Seppure qualcosa non ha funzionato di quanto teorizzato nel Cluetrain Manifesto del 1999 e, se vogliamo, a prescindere pure dal fatto che i mercati siano o no conversazioni, sicuramente alle persone piace conversare con altre persone, e @gluca ne è consapevole: alcuni suoi lettori sono iscritti anche alla sua newsletter, ma in questo caso sono consumatori e la conversazione si avvia (per loro prosegue) dalla prima pagina del libro, dove vengono ringraziati per la fiducia accordatagli. Insomma, Gianluca Diegoli è l’incarnazione delle tesi e delle antitesi della sua disciplina, un po’ buona e un po’ cattiva, perché in fondo “il marketing è un thriller e in quanto tale non si ha ben chiaro se sia buono o cattivo”, i confini non sono nettamente delineati.

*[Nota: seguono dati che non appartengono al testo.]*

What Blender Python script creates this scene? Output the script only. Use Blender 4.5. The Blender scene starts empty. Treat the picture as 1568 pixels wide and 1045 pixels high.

In conclusione, ne consiglio la lettura e tra l’altro, per ammissione dello stesso autore nella sua lettera del venerdì, leggerlo “fa fare una gran figura nelle spiagge in cui leggere distanziati”, non fosse altro che per la copertina che “ha quell’aria da detersivo per i delicati che adoro”. E questo anche io l’ho sperimentato in prima persona per voi, in un week-end di mare sulla sabbia nera di Ladispoli (se vi è scattata un’altra citazione verdoniana non era mia intenzione, sono andato davvero lì).